Without including the pictures, copy out every line below.

========

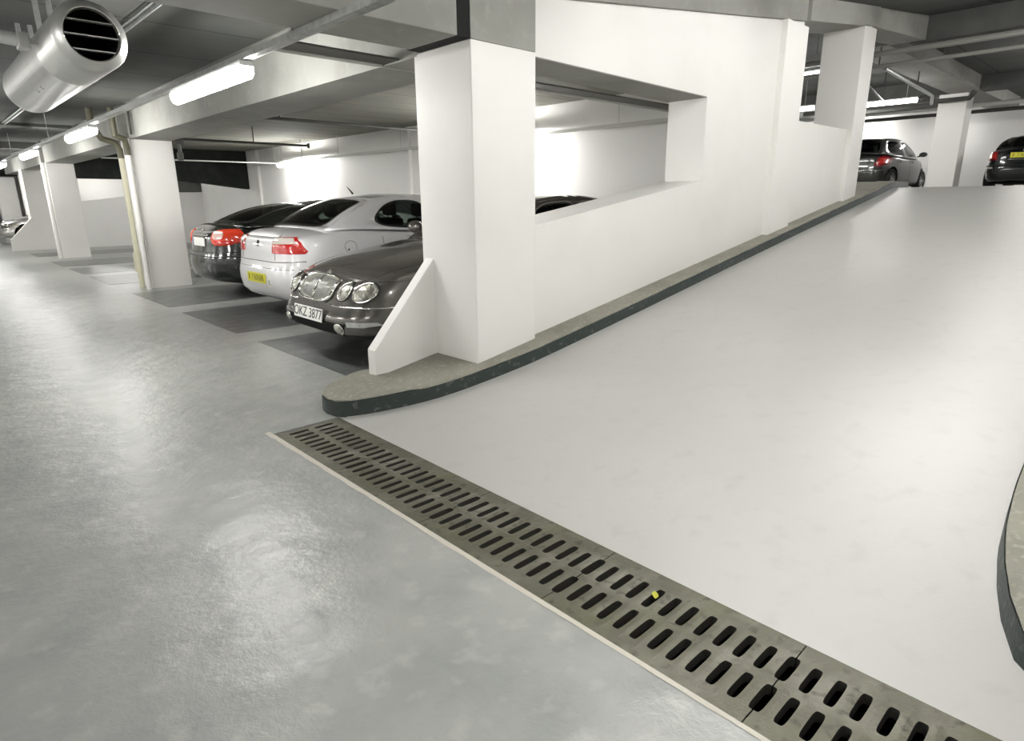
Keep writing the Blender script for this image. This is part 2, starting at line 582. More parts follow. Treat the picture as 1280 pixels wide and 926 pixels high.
kerb('kerb', outer2, inner2, lambda x: 0.11, 'dark green kerb curving in at the right edge of the picture')

# ------------------------------------------------------------------ walls, columns, beams
def beamz(x): return 2.235 + 0.1285 * x


SOF = 2.31
CEIL = 2.75


def thing_mesh(name, bm, m, label, cat, group=None, smooth=False):
    o = link(name, bm, m, None, smooth, 35 if smooth else None)
    tag(o, label, cat, group)
    return o


# nearest column
bm = bmesh.new()
box(bm, 2.72, 3.295, 3.22, 3.82, 0.0, SOF, bev=0.008)
thing_mesh('column', bm, M['white'], 'nearest big white square column, standing on the kerb beside the dark grey car', 'column')
bm = bmesh.new()
prism(bm, [(2.185, 0.06), (2.185, 0.35), (2.735, 0.965), (2.735, 0.06)], 'y', 3.69, 3.785, bev=0.004)
thing_mesh('buttress', bm, M['white'], 'white sloping fin wall leaning on the nearest column above the kerb', 'buttress')
# ramp side wall with its opening and parapet
bm = bmesh.new()
y0, y1 = 3.285, 3.70
def sill(x): return 1.234 + 0.15 * (x - 3.79)
hd = 2.30
# below sill
prism(bm, [(3.29, 0.1), (5.655, 0.1), (5.655, sill(5.655)), (3.29, sill(3.29))], 'y', y0, y1)
prism(bm, [(3.29, 2.305), (5.655, 2.265), (5.655, beamz(5.655)), (3.29, beamz(3.29))], 'y', y0, y1)
prism(bm, [(5.655, 0.1), (7.60, 0.1), (7.60, beamz(7.60)), (5.655, beamz(5.655))], 'y', y0, y1)
prism(bm, [(7.60, 0.6), (9.4, 0.6), (9.4, 2.20), (7.60, 2.20)], 'y', y0, y0 + 0.2)
tag(link('wall_ramp', bm, M['white']), kind='structure')
bm = bmesh.new()
prism(bm, [(3.30, 2.298), (5.65, 2.258), (5.65, 2.266), (3.30, 2.306)], 'y', 3.287, 3.70)
tag(link('lintel_soffit', bm, M['concrete']), kind='structure')
bm = bmesh.new()
box(bm, 7.05, 7.575, 3.22, 3.72, 0.85, beamz(7.3) - 0.03, bev=0.004)
thing_mesh('column', bm, M['white'], 'flat white pilaster in the middle of the long ramp wall', 'column')
bm = bmesh.new()
box(bm, 9.24, 9.66, 3.22, 3.73, 1.2, beamz(9.45) , bev=0.004)
thing_mesh('column', bm, M['white'], 'white column at the top end of the ramp wall, beside the hatchback', 'column')
# concrete beam over the wall
bm = bmesh.new()
prism(bm, [(3.29, beamz(3.29)), (7.545, beamz(7.545)), (7.545, beamz(7.545) + 0.62), (3.29, beamz(3.29) + 0.62)], 'y', 3.24, 3.75)
tag(link('concrete_beam', bm, M['concrete']), kind='structure')
bm = bmesh.new()
prism(bm, [(7.60, beamz(7.60)), (9.70, beamz(9.70)), (9.70, beamz(9.70) + 0.62), (7.60, beamz(7.60) + 0.62)], 'y', 3.22, 3.75)
tag(link('concrete_beam', bm, M['concrete']), kind='structure')
bm = bmesh.new()
prism(bm, [(9.70, 3.50), (12.0, 3.68), (12.0, 4.2), (9.70, 4.1)], 'y', 3.28, 3.75)
tag(link('concrete_beam', bm, M['concrete']), kind='structure')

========

Task answer →
Keep writing the Blender script for this image. This is part 2, starting at line 582. More parts follow. Treat the picture as 1280 pixels wide and 926 pixels high.
kerb('kerb', outer2, inner2, lambda x: 0.11, 'dark green kerb curving in at the right edge of the picture')

# ------------------------------------------------------------------ walls, columns, beams
def beamz(x): return 2.235 + 0.1285 * x


SOF = 2.31
CEIL = 2.75


def thing_mesh(name, bm, m, label, cat, group=None, smooth=False):
    o = link(name, bm, m, None, smooth, 35 if smooth else None)
    tag(o, label, cat, group)
    return o


# nearest column
bm = bmesh.new()
box(bm, 2.72, 3.295, 3.22, 3.82, 0.0, SOF, bev=0.008)
thing_mesh('column', bm, M['white'], 'nearest big white square column, standing on the kerb beside the dark grey car', 'column')
bm = bmesh.new()
prism(bm, [(2.185, 0.06), (2.185, 0.35), (2.735, 0.965), (2.735, 0.06)], 'y', 3.69, 3.785, bev=0.004)
thing_mesh('buttress', bm, M['white'], 'white sloping fin wall leaning on the nearest column above the kerb', 'buttress')
# ramp side wall with its opening and parapet
bm = bmesh.new()
y0, y1 = 3.285, 3.70
def sill(x): return 1.234 + 0.15 * (x - 3.79)
hd = 2.30
# below sill
prism(bm, [(3.29, 0.1), (5.655, 0.1), (5.655, sill(5.655)), (3.29, sill(3.29))], 'y', y0, y1)
prism(bm, [(3.29, 2.305), (5.655, 2.265), (5.655, beamz(5.655)), (3.29, beamz(3.29))], 'y', y0, y1)
prism(bm, [(5.655, 0.1), (7.60, 0.1), (7.60, beamz(7.60)), (5.655, beamz(5.655))], 'y', y0, y1)
prism(bm, [(7.60, 0.6), (9.4, 0.6), (9.4, 2.20), (7.60, 2.20)], 'y', y0, y0 + 0.2)
tag(link('wall_ramp', bm, M['white']), kind='structure')
bm = bmesh.new()
prism(bm, [(3.30, 2.298), (5.65, 2.258), (5.65, 2.266), (3.30, 2.306)], 'y', 3.287, 3.70)
tag(link('lintel_soffit', bm, M['concrete']), kind='structure')
bm = bmesh.new()
box(bm, 7.05, 7.575, 3.22, 3.72, 0.85, beamz(7.3) - 0.03, bev=0.004)
thing_mesh('column', bm, M['white'], 'flat white pilaster in the middle of the long ramp wall', 'column')
bm = bmesh.new()
box(bm, 9.24, 9.66, 3.22, 3.73, 1.2, beamz(9.45) , bev=0.004)
thing_mesh('column', bm, M['white'], 'white column at the top end of the ramp wall, beside the hatchback', 'column')
# concrete beam over the wall
bm = bmesh.new()
prism(bm, [(3.29, beamz(3.29)), (7.545, beamz(7.545)), (7.545, beamz(7.545) + 0.62), (3.29, beamz(3.29) + 0.62)], 'y', 3.24, 3.75)
tag(link('concrete_beam', bm, M['concrete']), kind='structure')
bm = bmesh.new()
prism(bm, [(7.60, beamz(7.60)), (9.70, beamz(9.70)), (9.70, beamz(9.70) + 0.62), (7.60, beamz(7.60) + 0.62)], 'y', 3.22, 3.75)
tag(link('concrete_beam', bm, M['concrete']), kind='structure')
bm = bmesh.new()
prism(bm, [(9.70, 3.50), (12.0, 3.68), (12.0, 4.2), (9.70, 4.1)], 'y', 3.28, 3.75)
tag(link('concrete_beam', bm, M['concrete']), kind='structure')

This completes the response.